# TASK INSTRUCTIONS
Check each line of the data for "Blender" and select those that have it.

Records with scene code:
---+---

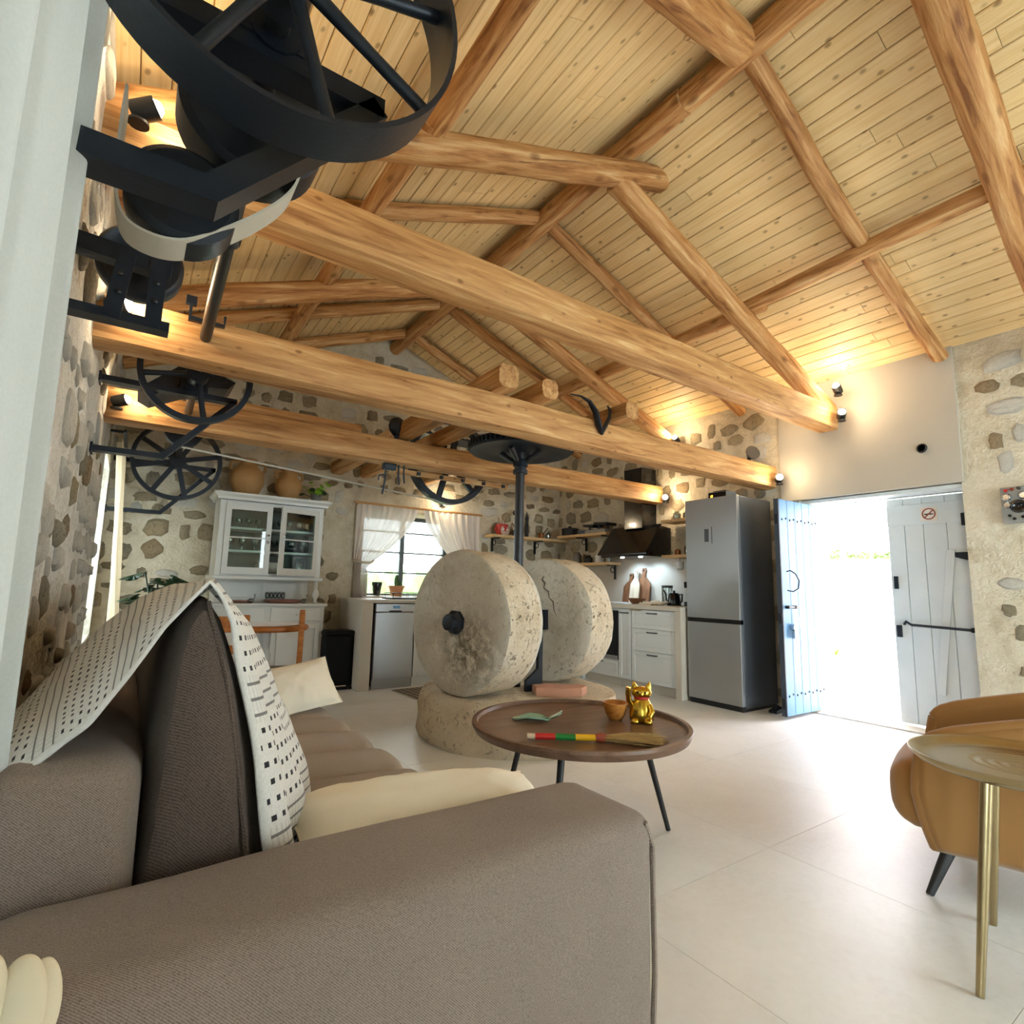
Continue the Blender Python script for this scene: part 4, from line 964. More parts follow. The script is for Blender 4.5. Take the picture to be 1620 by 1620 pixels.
# ---------------------------------------------------------------- armchair and brass table
ac = thing('armchair', 'mustard velvet tub armchair on black splayed legs', 'armchair', (2.98, .765, 0), .26)
# local: front +Y
def shell(u, v):
    """outer U shell: u around from the near arm front over the back to the far arm front, v bottom to top"""
    a = u*2-1
    if abs(a) > .45:
        k = (abs(a)-.45)/.55; x = math.copysign(.35-.0*k, a); y = -.18+.44*k
    else:
        th_ = a/.45*PI/2; x = .35*math.sin(th_); y = -.18-.24*math.cos(th_)
    zt = .58+.14*max(0, math.cos(min(1, abs(a)/.9)*PI/2))
    z = .155+(zt-.155)*v
    inn = .07*(1-v)**2.2-.015*math.sin(PI*v); rr = max(.05, V(x, y).length)
    s_ = 1-inn/rr
    fr = max(0, abs(a)-.82)/.18
    return V(x*s_, y*s_-.05*fr*fr*(v > .5)*(v-.5), z-.09*fr**3*max(0, v-.4))
G().sheet(shell, 64, 18).build('shell', 'velvet', ac, 80, solid=.055, subsurf=0)
e = [shell(i/64, 1.0) for i in range(65)]; G().tube(e, .028, 10).build('top_roll', 'velvet', ac, 80)
for s_ in (0, 1): G().tube([shell(s_, k/8) for k in range(9)], .028, 10).build('front_roll', 'velvet', ac, 80)
rbox(-.30, .30, -.34, .36, .19, .45, .09, puff=(.02, .02, .02), res=10).build('seat_cushion', 'velvet', ac, 80)
rbox(-.29, .29, -.36, .26, .15, .22, .03, res=6).build('seat_base', 'velvet', ac, 80)
for sx in (-1, 1):
    for sy, yy in ((1, .22), (-1, -.3)): G().tube([(sx*.27, yy*.8, .17), (sx*.36, yy*1.0+(.03*sy), 0)], [.024, .013], 12).build('leg', 'black_leg', ac, 40)
st = thing('side_table', 'round hammered brass tray table on three tapered legs', 'table', (2.31, .545, 0))
prof = [(.005, .592)]
for k in range(8):
    prof += [(.02+k*.016, .592+(.0025 if k % 2 else 0)), (.028+k*.016, .592+(.0025 if k % 2 else 0))]
prof += [(.22, .592), (.262, .596), (.28, .612), (.292, .612), (.29, .602), (.27, .583), (.2, .575), (.005, .575)]
G().lathe(prof, 64).build('tray', 'brass', st, 50)
for (x, y) in ((2.06, .63), (2.27, .29), (2.53, .72)):
    d = V(x-2.31, y-.545, 0); G().tube([d*.62+V(0, 0, .58), d*.8+V(0, 0, .3), d+V(0, 0, 0)], [.017, .0145, .0105], 12).build('leg', 'brass', st, 50)

# ---------------------------------------------------------------- fridge
fr = thing('fridge', 'tall stainless steel fridge freezer next to the door', 'fridge', (5.08, 3.37, 0))
G().bb(-.26, .28, -.30, .30, .03, 2.04).build('body', 'steel_side', fr, bevel=.006)
dr = G().bb(-.315, -.265, -.30, .30, .84, 2.045).build('door', 'steel', fr, bevel=.006); dr['label'] = 'upper steel fridge door'
G().bb(-.3165, -.315, .02, .07, 1.6, 1.73).bb(-.3165, -.315, -.02, -.012, 1.58, 1.75).build('display', 'steel_side', dr)
G().bb(-.315, -.265, -.30, .30, .05, .80).build('door', 'steel', fr, bevel=.006)
G().bb(-.31, -.262, -.298, .298, .80, .84).build('handle_gap', 'black_gloss', fr)
G().bb(-.30, .27, -.29, .29, 0, .05).build('plinth', 'black_matte', fr)
t_ = thing('router_box', 'small dark box with an amber light on top of the fridge', 'box', (4.99, 3.38, 2.045))
G().bb(-.08, .09, -.11, .11, 0, .085).build('case', 'panel_grey', t_, bevel=.004)
G().bb(-.0825, -.08, -.10, .10, .008, .078).build('front', 'display', t_)
G().bb(-.084, -.0825, .05, .075, .03, .05).build('indicator', 'led_amber', t_)
G().bb(-.02, .07, -.06, .09, .085, .105).build('cover', 'black_gloss', t_, bevel=.004)
# ---------------------------------------------------------------- kitchen run on the right wall
def front(g, x, y0, y1, z0, z1, parent, name, knob=True, cx=None):
    """shaker front facing -X at plane x"""
    d = G(); r = .045; d.bb(x-.02, x, y0, y0+r, z0, z1).bb(x-.02, x, y1-r, y1, z0, z1).bb(x-.02, x, y0+r, y1-r, z0, z0+r).bb(x-.02, x, y0+r, y1-r, z1-r, z1)
    o = d.build(name, 'cabinet_white', parent, bevel=.003)
    G().bb(x-.012, x, y0+r, y1-r, z0+r, z1-r).build('panel', 'cabinet_white', o)
    if knob:
        yc = (y0+y1)/2; zk = z1-.03 if name == 'drawer' else z1-.04
        h = min(.065, (y1-y0)/2-.03)
        G().tube([(x-.02, yc-h, zk), (x-.045, yc-h*.9, zk), (x-.05, yc, zk), (x-.045, yc+h*.9, zk), (x-.02, yc+h, zk)], .006, 8).build('handle', 'black_matte', o, 60)
    return o
FX = 4.74
cab = thing('drawer_cabinet', 'white kitchen cabinet with three panelled drawers beside the fridge', 'cabinet', (0, 0, 0))
G().bb(FX, 5.36, 3.79, 4.40, .10, .885).build('carcass', 'cabinet_white', cab)
for z0, z1 in ((.68, .88), (.44, .675), (.105, .435)): front(None, FX, 3.795, 4.395, z0, z1, cab, 'drawer')
G().bb(FX+.04, 5.3, 3.79, 4.40, 0, .1).build('plinth', 'microcement', cab)
cab = thing('narrow_cabinet', 'narrow white kitchen cabinet between the drawers and the oven', 'cabinet', (0, 0, 0))
G().bb(FX, 5.36, 4.405, 4.60, .10, .885).build('carcass', 'cabinet_white', cab); front(None, FX, 4.41, 4.595, .105, .88, cab, 'door')
G().bb(FX+.04, 5.3, 4.405, 4.60, 0, .1).build('plinth', 'microcement', cab)
cab = thing('oven_cabinet', 'white cabinet with a built-in black oven partly behind the millstone', 'oven', (0, 0, 0))
G().bb(FX, 5.36, 4.605, 5.22, .10, .885).build('carcass', 'cabinet_white', cab)
od = G().bb(FX-.022, FX, 4.61, 5.215, .30, .86).build('oven_door', 'black_gloss', cab, bevel=.004)
G().bb(FX-.024, FX-.022, 4.61, 5.215, .30, .345).build('trim', 'steel', od); G().tube([(FX-.022, 4.68, .72), (FX-.06, 4.68, .72), (FX-.06, 5.14, .72), (FX-.022, 5.14, .72)], .009, 8).build('handle', 'steel', od)
front(None, FX, 4.61, 5.215, .105, .29, cab, 'drawer'); G().bb(FX+.04, 5.3, 4.605, 5.22, 0, .1).build('plinth', 'microcement', cab)
cab = thing('corner_cabinet', 'white corner cabinet hidden behind the millstones', 'cabinet', (0, 0, 0))
G().bb(FX, 5.36, 5.225, 6.45, .0, .885).build('carcass', 'cabinet_white', cab); front(None, FX, 5.23, 5.66, .105, .88, cab, 'door')
wt = thing('worktop', 'pale microcement worktop with end panel along the door wall', 'worktop', (0, 0, 0))
G().bb(FX-.04, XR-.017, 3.70, 6.48, .89, .935).build('top', 'microcement', wt, bevel=.004); G().bb(FX-.04, XR-.02, 3.70, 3.78, 0, .89).build('end_panel', 'microcement', wt, bevel=.004)
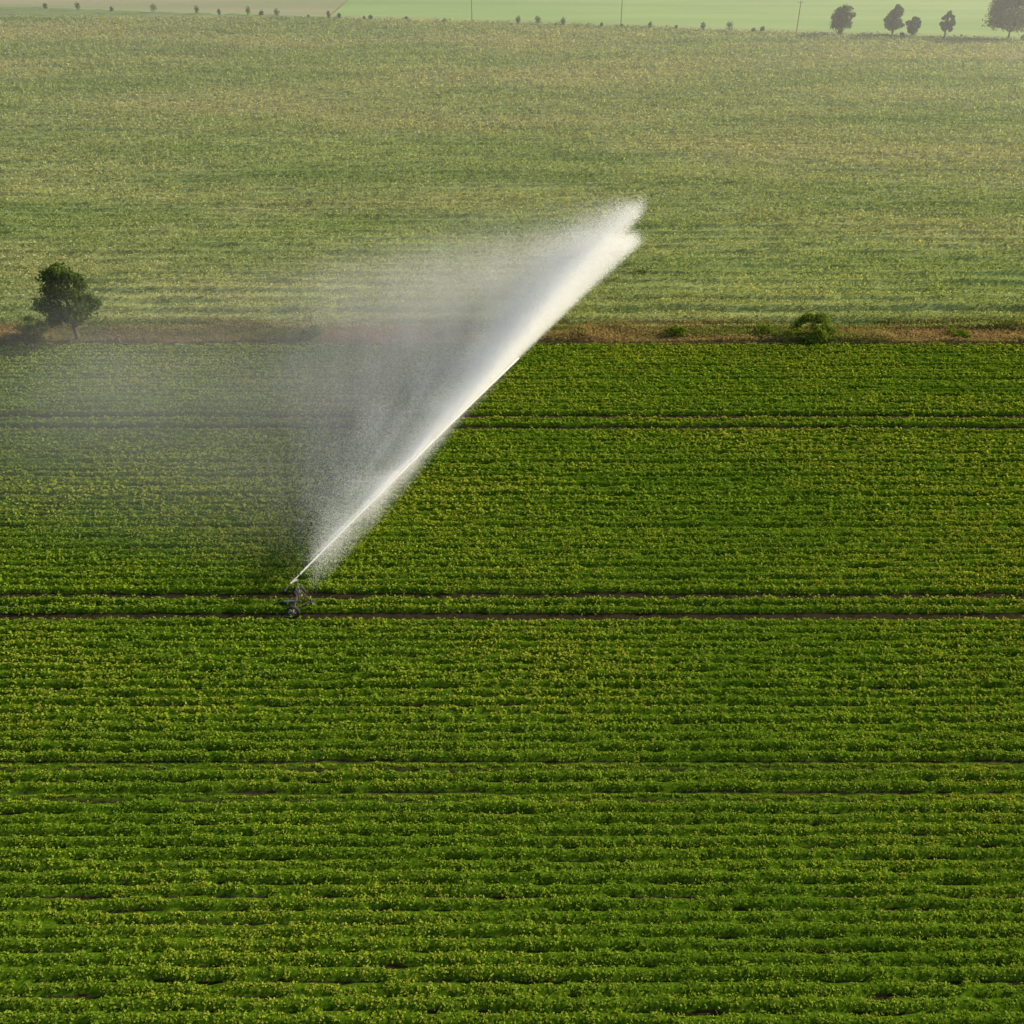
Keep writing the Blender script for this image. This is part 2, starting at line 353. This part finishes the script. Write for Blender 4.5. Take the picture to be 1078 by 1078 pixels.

---+---

# TASK RESULT
Continue the Blender Python script for this scene: part 4, from line 964. More parts follow. The script is for Blender 4.5. Take the picture to be 1620 by 1620 pixels.
Keep writing the Blender script for this image. This is part 2, starting at line 353. This part finishes the script. Write for Blender 4.5. Take the picture to be 1078 by 1078 pixels.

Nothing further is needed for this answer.